A "[p]reponderance of the evidence" is "evidence which as a whole shows that the fact sought to be proved is more probable than not." Matter of Lemhammad, 20 I&N Dec. 316, 320 n.5 (BIA 1991) (citation omitted); see also Matter of Chawathe, 25 I&N Dec. 369, 376 (AAO 2010) ("The 'preponderance of the evidence' standard requires that the evidence demonstrate that the applicant's claim is 'probably true . . . .'" (citation omitted)).

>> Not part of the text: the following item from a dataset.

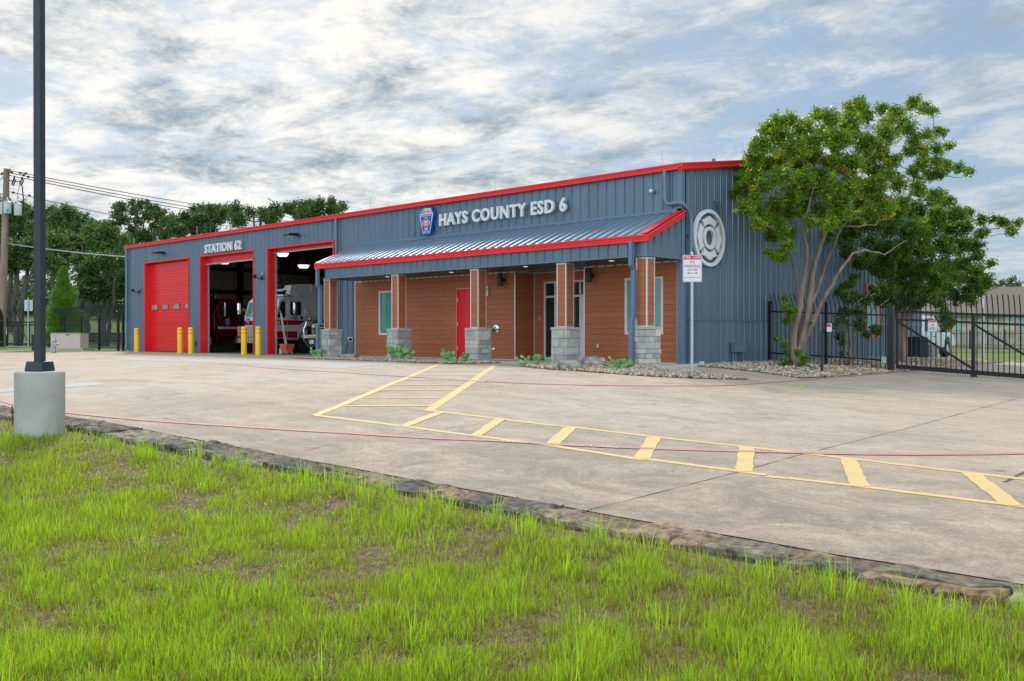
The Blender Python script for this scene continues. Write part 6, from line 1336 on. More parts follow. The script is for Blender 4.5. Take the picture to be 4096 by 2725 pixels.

For example, the DHS may substantiate its claim that "USCIS immigration officers have reviewed the respondent's application for asylum and have found fraud." --------

In sum, we conclude that the DHS has presented evidence that meets the standard for reopening because it is material and was unavailable at the time the respondent's asylum was granted. We will therefore reopen the proceedings and remand the record to the Immigration Judge for a hearing to determine whether termination of the respondent's grant of asylum is warranted under 8 C.F.R. § 1208.24. We express no opinion on the outcome in remanded proceedings. Accordingly, the DHS's appeal will be sustained.

ORDER: The appeal of the Department of Homeland Security is sustained, the decision of the Immigration Judge is vacated, and the removal proceedings are reopened.

FURTHER ORDER: The record is remanded to the Immigration Judge for further proceedings consistent with the foregoing opinion and for the entry of a new decision.